-- Start RECORDED DATA --

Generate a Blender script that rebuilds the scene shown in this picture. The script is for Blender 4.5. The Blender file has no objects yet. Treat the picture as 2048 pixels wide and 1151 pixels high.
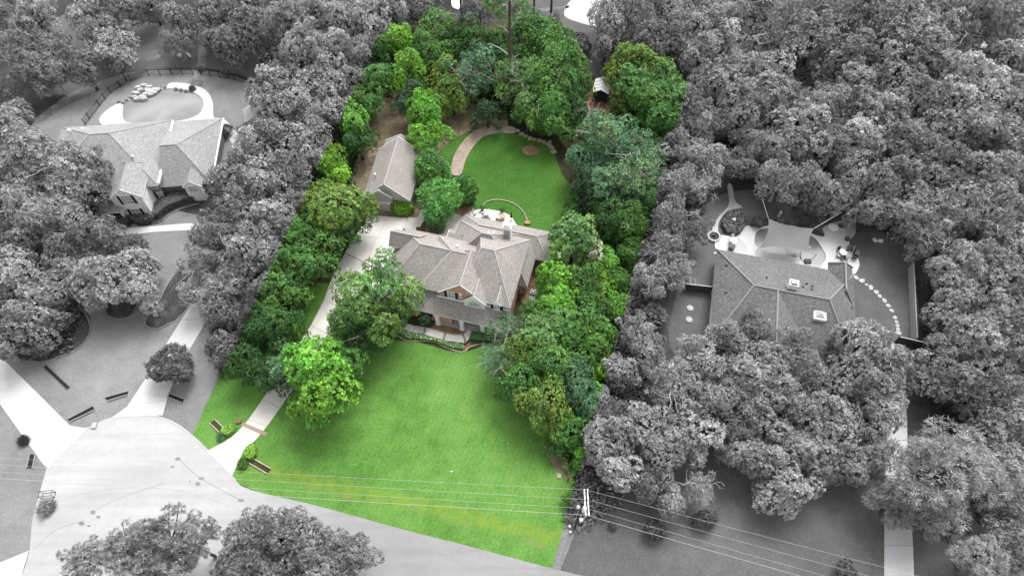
import bpy, bmesh, math, random
import numpy as np
from mathutils import Vector, Matrix
from mathutils.geometry import tessellate_polygon

sc = bpy.context.scene
C = sc.collection
PI = math.pi

# ---------------------------------------------------------------- camera
CAM_H, CAM_PITCH, FPX = 90.0, math.radians(57.6), 1365.0
cd = bpy.data.cameras.new('camera'); cam = bpy.data.objects.new('camera', cd); C.objects.link(cam)
cd.sensor_width = 36.0; cd.lens = 36.0 * FPX / 2048.0; cd.clip_start = 1.0; cd.clip_end = 2000.0
cam.location = (0, 0, CAM_H); cam.rotation_euler = (PI / 2 - CAM_PITCH, 0, 0)
sc.camera = cam
# ---------------------------------------------------------------- sky, sun, exposure
SUN_EL, SUN_AZ = math.radians(58), math.radians(25)      # azimuth clockwise from +Y
w = bpy.data.worlds.new('World'); sc.world = w; w.use_nodes = True
nt = w.node_tree; nt.nodes.clear()
out = nt.nodes.new('ShaderNodeOutputWorld'); bg = nt.nodes.new('ShaderNodeBackground')
sky = nt.nodes.new('ShaderNodeTexSky'); sky.sky_type = 'NISHITA'; sky.sun_disc = False
sky.sun_elevation = SUN_EL; sky.sun_rotation = SUN_AZ; sky.dust_density = 4.0; sky.air_density = 1.0
hs = nt.nodes.new('ShaderNodeHueSaturation'); hs.inputs['Saturation'].default_value = 0.08
nt.links.new(sky.outputs[0], hs.inputs['Color']); nt.links.new(hs.outputs[0], bg.inputs[0])
bg.inputs[1].default_value = 0.15; nt.links.new(bg.outputs[0], out.inputs[0])
sd = bpy.data.lights.new('sun', 'SUN'); sd.energy = 1.3; sd.angle = math.radians(28); sd.color = (1.0, 0.985, 0.96)
sun = bpy.data.objects.new('sun', sd); C.objects.link(sun)
sdir = Vector((math.sin(SUN_AZ) * math.cos(SUN_EL), math.cos(SUN_AZ) * math.cos(SUN_EL), math.sin(SUN_EL)))
sun.rotation_euler = sdir.to_track_quat('Z', 'Y').to_euler(); sun.location = (0, 60, 150)
vs = sc.view_settings; vs.view_transform = 'Standard'; vs.look = 'None'; vs.gamma = 1; vs.use_curve_mapping = False
vs.exposure = 1.3

# ---------------------------------------------------------------- survey: photo pixel -> point of the place at height z
def ray(px, py):
    x = (px - 1024) / FPX; y = (py - 575.5) / FPX
    return Vector((x, math.cos(CAM_PITCH) - y * math.sin(CAM_PITCH), -math.sin(CAM_PITCH) - y * math.cos(CAM_PITCH)))
def at(px, py, z=0.0):
    d = ray(px, py); t = (CAM_H - z) / -d.z
    return Vector((0, 0, CAM_H)) + d * t
def depth(p):
    return p.y * math.cos(CAM_PITCH) - (p.z - CAM_H) * math.sin(CAM_PITCH)
EYE = Vector((0, 0, CAM_H))
def side_plane(a, b, inside):
    n = ray(*a).cross(ray(*b)).normalized()
    if n.dot(at(*inside) - EYE) < 0: n = -n
    return n, n.dot(EYE)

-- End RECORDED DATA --

WHAT THE EXERCISE ASKS: Work out the count of lines containing the word "objects", then write only that count.

EXERCISE SOLUTION: 3